• [GIVEN DATA]:
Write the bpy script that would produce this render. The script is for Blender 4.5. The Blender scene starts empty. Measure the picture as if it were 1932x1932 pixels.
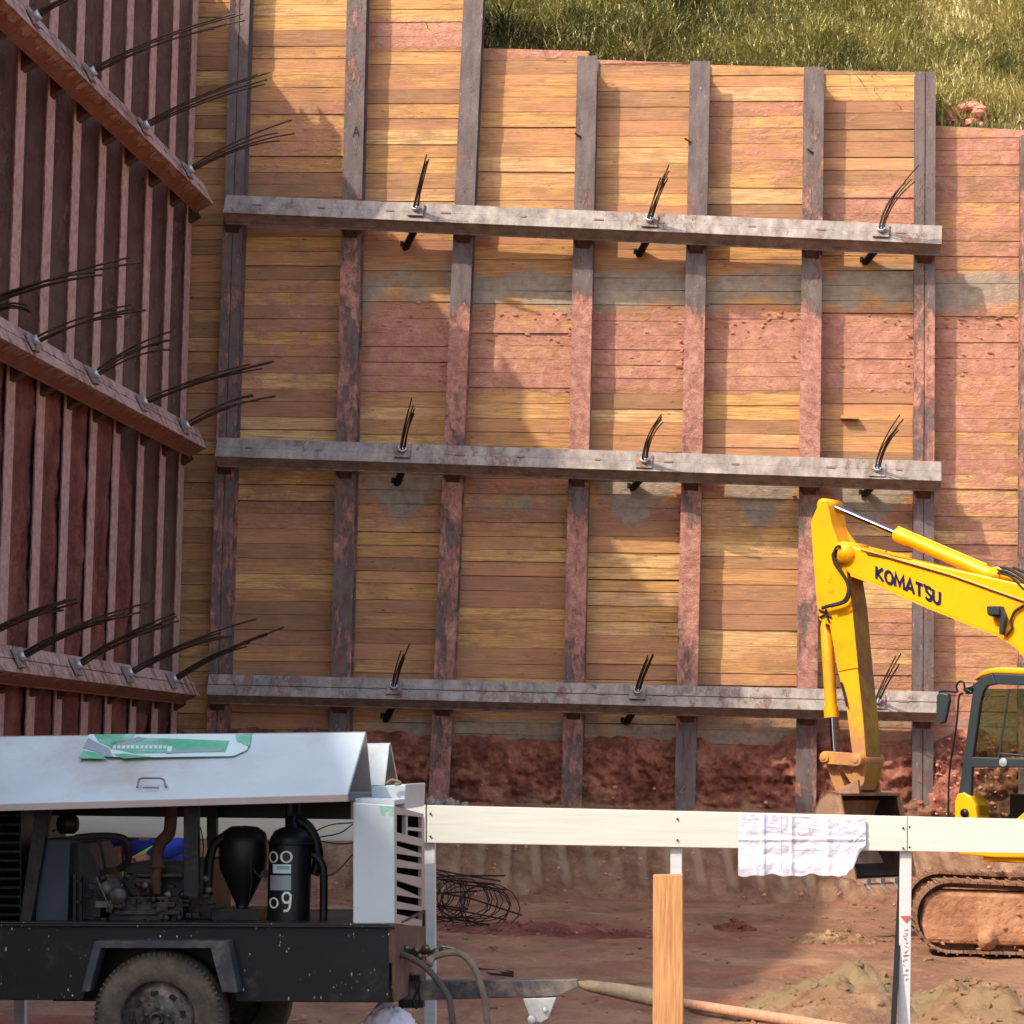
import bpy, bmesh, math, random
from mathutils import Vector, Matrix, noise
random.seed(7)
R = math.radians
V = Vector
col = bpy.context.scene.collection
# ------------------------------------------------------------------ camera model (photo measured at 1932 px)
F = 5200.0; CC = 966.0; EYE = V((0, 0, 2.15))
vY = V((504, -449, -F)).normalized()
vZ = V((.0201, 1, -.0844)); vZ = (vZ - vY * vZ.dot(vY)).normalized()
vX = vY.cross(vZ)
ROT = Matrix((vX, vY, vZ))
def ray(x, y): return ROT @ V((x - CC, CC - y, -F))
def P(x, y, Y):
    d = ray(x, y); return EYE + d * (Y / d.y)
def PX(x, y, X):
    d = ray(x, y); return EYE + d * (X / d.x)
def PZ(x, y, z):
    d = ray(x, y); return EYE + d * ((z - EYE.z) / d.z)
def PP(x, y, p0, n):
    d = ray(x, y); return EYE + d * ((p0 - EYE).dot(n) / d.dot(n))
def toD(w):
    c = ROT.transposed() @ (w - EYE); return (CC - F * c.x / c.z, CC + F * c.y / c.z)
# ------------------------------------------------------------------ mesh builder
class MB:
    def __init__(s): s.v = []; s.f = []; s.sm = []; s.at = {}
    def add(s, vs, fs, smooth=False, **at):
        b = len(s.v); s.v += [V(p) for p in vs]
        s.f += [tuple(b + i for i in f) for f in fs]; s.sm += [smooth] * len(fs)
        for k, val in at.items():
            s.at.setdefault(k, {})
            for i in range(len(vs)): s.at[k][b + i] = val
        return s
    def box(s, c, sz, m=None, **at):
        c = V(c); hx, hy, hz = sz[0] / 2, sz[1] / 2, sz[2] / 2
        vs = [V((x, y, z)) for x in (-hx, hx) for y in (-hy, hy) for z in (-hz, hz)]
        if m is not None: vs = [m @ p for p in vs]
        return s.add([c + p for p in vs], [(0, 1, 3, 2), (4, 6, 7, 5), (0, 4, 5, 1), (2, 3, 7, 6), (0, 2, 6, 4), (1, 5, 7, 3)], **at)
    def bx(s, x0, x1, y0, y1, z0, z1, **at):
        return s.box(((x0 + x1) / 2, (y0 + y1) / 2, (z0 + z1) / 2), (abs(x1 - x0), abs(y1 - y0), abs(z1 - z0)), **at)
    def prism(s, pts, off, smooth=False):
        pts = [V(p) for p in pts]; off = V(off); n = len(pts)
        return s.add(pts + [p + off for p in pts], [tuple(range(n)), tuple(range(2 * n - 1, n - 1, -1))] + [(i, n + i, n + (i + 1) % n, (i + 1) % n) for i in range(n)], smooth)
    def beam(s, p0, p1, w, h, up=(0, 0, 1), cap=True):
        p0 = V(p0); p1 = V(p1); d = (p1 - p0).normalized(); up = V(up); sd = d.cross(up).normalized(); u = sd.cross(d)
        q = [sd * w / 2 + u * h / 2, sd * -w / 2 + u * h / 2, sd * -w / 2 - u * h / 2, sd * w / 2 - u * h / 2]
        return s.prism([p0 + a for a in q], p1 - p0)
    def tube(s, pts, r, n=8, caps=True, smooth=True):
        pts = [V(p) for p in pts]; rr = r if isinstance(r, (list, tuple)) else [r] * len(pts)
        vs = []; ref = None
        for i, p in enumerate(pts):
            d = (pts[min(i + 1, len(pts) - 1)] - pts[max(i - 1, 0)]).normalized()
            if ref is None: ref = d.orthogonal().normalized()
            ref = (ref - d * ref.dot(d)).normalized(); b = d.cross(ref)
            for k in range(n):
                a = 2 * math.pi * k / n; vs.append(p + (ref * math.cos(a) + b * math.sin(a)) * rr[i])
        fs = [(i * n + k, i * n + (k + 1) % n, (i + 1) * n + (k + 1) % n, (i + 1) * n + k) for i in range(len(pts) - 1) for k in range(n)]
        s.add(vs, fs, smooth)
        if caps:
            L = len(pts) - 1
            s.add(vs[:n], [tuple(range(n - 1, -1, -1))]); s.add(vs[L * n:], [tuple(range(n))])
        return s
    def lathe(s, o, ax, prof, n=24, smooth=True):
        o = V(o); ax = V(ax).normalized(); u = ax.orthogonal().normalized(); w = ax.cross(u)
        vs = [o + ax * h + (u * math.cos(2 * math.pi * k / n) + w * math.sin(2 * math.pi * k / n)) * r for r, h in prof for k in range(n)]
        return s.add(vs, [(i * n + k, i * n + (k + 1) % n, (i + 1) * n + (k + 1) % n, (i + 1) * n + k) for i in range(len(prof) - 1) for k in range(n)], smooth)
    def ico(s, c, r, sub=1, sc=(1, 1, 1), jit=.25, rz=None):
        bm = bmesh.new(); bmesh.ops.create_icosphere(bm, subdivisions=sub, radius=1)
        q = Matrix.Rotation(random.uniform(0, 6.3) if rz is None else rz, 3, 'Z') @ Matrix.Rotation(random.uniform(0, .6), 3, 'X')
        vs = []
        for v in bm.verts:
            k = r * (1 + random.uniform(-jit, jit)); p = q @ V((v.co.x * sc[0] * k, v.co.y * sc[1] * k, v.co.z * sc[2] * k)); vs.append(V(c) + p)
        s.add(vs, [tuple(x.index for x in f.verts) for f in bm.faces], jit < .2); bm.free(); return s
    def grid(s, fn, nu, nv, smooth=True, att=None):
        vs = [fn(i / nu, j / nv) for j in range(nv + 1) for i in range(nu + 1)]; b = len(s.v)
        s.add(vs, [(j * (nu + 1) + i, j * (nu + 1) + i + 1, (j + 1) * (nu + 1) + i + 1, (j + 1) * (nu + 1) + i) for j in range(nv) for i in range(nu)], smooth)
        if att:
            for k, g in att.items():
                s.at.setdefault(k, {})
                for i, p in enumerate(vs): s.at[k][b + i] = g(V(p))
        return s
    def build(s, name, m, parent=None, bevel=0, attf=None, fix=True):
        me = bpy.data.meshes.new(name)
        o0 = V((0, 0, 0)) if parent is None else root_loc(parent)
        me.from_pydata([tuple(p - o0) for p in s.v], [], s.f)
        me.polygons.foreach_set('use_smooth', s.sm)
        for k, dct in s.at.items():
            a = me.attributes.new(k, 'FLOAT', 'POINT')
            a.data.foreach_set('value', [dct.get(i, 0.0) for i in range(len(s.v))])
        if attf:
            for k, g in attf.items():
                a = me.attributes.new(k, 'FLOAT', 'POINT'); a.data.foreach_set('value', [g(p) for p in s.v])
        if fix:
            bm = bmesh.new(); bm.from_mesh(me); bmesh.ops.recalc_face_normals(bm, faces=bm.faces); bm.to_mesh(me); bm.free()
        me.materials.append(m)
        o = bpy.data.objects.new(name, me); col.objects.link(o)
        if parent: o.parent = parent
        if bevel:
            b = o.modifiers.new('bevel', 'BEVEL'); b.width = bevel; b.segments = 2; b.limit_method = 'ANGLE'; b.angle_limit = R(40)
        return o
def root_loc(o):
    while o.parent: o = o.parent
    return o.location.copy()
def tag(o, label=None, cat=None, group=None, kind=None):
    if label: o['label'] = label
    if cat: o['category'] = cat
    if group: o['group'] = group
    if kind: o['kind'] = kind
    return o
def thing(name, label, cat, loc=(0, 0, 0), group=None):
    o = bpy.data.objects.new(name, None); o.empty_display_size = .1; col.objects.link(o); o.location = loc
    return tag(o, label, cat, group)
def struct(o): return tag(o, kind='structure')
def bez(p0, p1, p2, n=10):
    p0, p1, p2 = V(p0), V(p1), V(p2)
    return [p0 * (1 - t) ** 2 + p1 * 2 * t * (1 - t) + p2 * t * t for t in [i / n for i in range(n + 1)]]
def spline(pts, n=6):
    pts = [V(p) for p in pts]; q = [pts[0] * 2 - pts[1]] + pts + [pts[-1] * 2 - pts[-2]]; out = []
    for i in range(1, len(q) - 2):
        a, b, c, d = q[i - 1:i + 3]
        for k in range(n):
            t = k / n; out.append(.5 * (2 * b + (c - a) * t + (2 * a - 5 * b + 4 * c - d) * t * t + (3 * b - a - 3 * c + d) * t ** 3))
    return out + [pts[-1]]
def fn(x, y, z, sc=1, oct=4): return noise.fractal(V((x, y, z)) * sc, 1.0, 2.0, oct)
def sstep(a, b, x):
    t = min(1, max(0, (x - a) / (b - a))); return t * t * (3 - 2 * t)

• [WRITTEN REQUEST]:
Extract, from the material above, each line holding the word "scene".

• [ANSWER IN FULL]:
Write the bpy script that would produce this render. The script is for Blender 4.5. The Blender scene starts empty. Measure the picture as if it were 1932x1932 pixels.
col = bpy.context.scene.collection